The Girl Who Played With Fire

Today’s Book review will be the second part of the Steig Larsson trilogy, The Girl Who Played With Fire

Before I get to the review I just want to say hello to all our new readers and welcome! We are very excited to have you along on our reading journey. After J’s review of  Carr’s book we got a lot of thoughtful feedback, and we really appreciate it. There is one thing I want to address–a  lot of people mused on the issue of how one can get children to engage with books when they have so many other distractions in the world. I can tell you from experience, that kids won’t read if their parents don’t set the example for them.

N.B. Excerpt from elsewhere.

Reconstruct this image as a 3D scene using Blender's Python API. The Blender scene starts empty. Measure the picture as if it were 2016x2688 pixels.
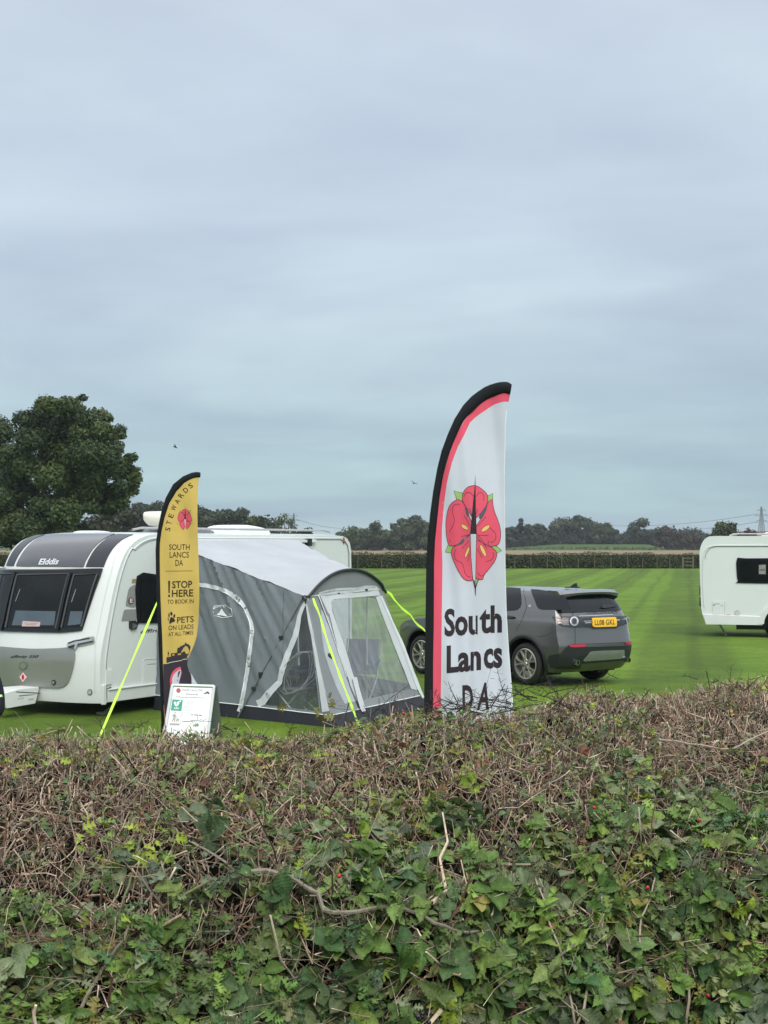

I grew up with a mother who loved to read. Reading is what she did in her spare time. Although I grew up in the pre-internet age, we did, of course, have a TV and there were other distractions around like Nintendo (Duck Hunt anyone?). My parents never forbade these sorts of things, but by example they made it clear that it was better to read. I received books as gifts, books for good grades, books all the time- and because of their encouragement I loved to read. So if you want to help a young person love books you have to walk the walk, so to speak.

Okay onto my review. Larsson’s second book is difficult to review because you cannot sum up the plot. It is too complicated, plus that would spoil the fun of the book. The Lis Salander trilogy is extraordinarily popular, and much has been written about it by loftier critics than I, so I have decided that I will only address a few themes of the book in this review and then deal with the rest with my review of the third book of the trilogy (which I am reading right now.)

First of all, Larsson’s Sweden is not an Ikea-furnished utopia. It is a dark and dangerous world, and while this outlook was probably born from Larsson’s own perception of his home country it is  something I find intriguing. His descriptions of places in the book are spare, and in your mind’s eye you cannot help envisioning a cold, grey, place, thick with intrigue. I am sure this is intentional–it is also what helps with the pace and atmosphere in the book. Everything is urgent, interconnected, a web– and nothing, chief of all the main character, is as it seems.

Ah the title character, Lisbeth Salander– she’s one of the more original characters to come out of fiction in a long time. I actually plan to dedicate much of my next blog post on Lisbeth, because I just cannot shake her from my mind. But anyway, Lisbeth is a woman, who in Larsson’s words ” hates men who hate women.” And I think that  statement is one of the keys to Larsson’s main themes. In the world of this book, and perhaps in Larsson’s mind, many men hate women, and treat them despicably. The issues of abuse, rape and sex trafficking come up in this book (and in the other books in the trilogy) time and time again. Clearly, Larsson believes that many men  hold misogynistic ideas about women. While Larsson’s books are extreme in one aspect, they aren’t in another. The fact of it is that around 1/4 of all women in the US have been sexually assaulted. Think about that number. One in four. That means you likely know someone who has. And many of the assaults (both sexual and physical) are at the hands of men that they know-boyfriends, lovers, husbands, family members. Sorry to be such a downer, but one truth from these books is that women often do suffer at the hands of men– and especially at the hands of men who were supposed to protect and love them (as does the protagonist Lisbeth Salander.)

Sorry to be a Debbie Downer, but I do think that is the main message of Larsson’s book. That we live in a world that is dangerous, especially if you are a woman, and I do think that in some aspect he is true. It is correct to say that women’s lives have become markedly better, that women have come to achieve so much in the recent decades, but I also think that it is no mistake that Larsson’s books are set in Sweden, which is not only his home country, but a country that is regarded as having the most equality of the sexes. I think that Larsson is taking a swipe at this vision of Sweden with his books.

As to the book itself, it is fast-paced, violent, and intriguing. The heroine, Lisbeth Salander is both infuriating and brilliant. When you read this book you really cannot put it down, so consider yourself warned–you need to make sure you have plenty of time to read it, or you will risk a “reading hangover” like I did, furiously reading at the wee hours to finish and only have a few hours to sleep before you wake up and go to work. I think that everyone will react differently to these books, but there is a reason why they are bestsellers.